Columna publicada el 18.06 en El Mostrador

El espectáculo vivido hace un par de domingos en las inmediaciones del Teatro Caupolicán evidenció el fracaso de la reconciliación en Chile.

Claramente, el odio y la violencia no se erradicaron de nuestro debate sociopolítico. El quiebre de la democracia de los años setenta significó el sucumbir a esa desconfianza y odio, por lo que durante la transición fue necesario recomponer la posibilidad de diálogo político y social. Había que reconstruir la confianza entre las partes y fomentar la confrontación civilizada de ideas. Vale la pena mirar atrás y ver qué se hizo y qué faltó por hacer. En los años ’90 y ’00 se reflexionó y dialogó en torno a la transición y reconciliación. Esto incluyó a personas del ejército y del mundo político. “Nunca más violaciones a los derechos humanos”, dijo el general Juan Emilio Cheyre en 2003. Personas como el ex senador Ricardo Núñez, Ernesto Ottone y Sergio Muñoz también aportaron en la reflexión: reconocieron que hubo irresponsabilidad y odiosidad en las formas políticas, clima que terminó por quebrar la democracia chilena. Hubo comisiones y mesas de diálogo que mostraron una parte crucial del problema, como lo fueron las violaciones a los DD.HH. Pero el odio y la desconfianza son anteriores a los crímenes, por lo que la reflexión en torno a la violencia no puede centrarse de modo simplista en sus efectos.

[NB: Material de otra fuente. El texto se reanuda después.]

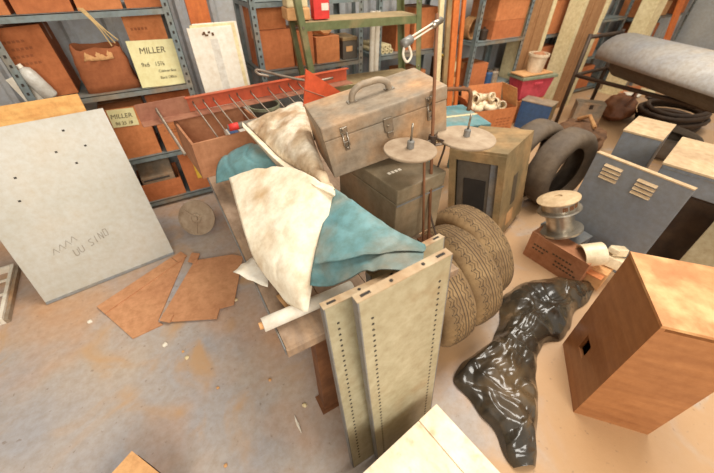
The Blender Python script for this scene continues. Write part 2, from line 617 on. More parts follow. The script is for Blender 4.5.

Esas reflexiones fueron esfuerzos aislados. Hoy, los mitos dominantes en la derecha y la izquierda son aún muy simples. No necesariamente falsos, pero omiten preguntas relevantes. Hay un intento de dos partes por ocupar el lugar de la víctima de la historia, sin pensar en qué nos llevó a actuar como lo hicimos. La derecha culpaba a la izquierda por sembrar el odio social, sin preguntarse qué hacía que el odio social pudiera ser sembrado tan efectivamente. La izquierda reclamaba sobre las injustificables violaciones a los derechos humanos y la existencia de una dictadura, sin preguntarse qué hizo posible que la maldad humana pudiera desatarse con tanta fuerza, cuando en condiciones normales está contenida por las instituciones y por las relaciones sociales. Las explicaciones que priman en ambos sectores son simplistas, con lo que se esconden factores muy relevantes que permiten el surgimiento y la mantención de la violencia. De acuerdo con Girard, cuando la paz se alcanza por la construcción de un mito, la violencia siempre vuelve a surgir. E intentar relatar la historia desde una posición de víctimas es contar un mito. Por ello, resulta clave complejizar el período histórico. Volver a abrir la discusión y plantear más preguntas.

Las actitudes que han ido ganando espacio en nuestra sociedad demuestran que es necesario retomar la tarea de reflexión y encuentro. De no ser así, la indignación frente a la violencia pasada y actual no es más que palabrería, ya que ésta sólo se erradica mediante la comprensión de lo que llevó al otro a actuar de la manera en que lo hizo, no simplemente denunciándola o quejándose por ella. Un buen comienzo es que la academia, el parlamento y la opinión pública posibiliten una discusión donde las distintas concepciones políticas encuentren cabida. Sólo cuando la buena fe y el reconocimiento del otro operan como base de la discusión, es posible que exista un diálogo político verdadero, donde la violencia en cualquiera de sus formas simplemente no es una alternativa.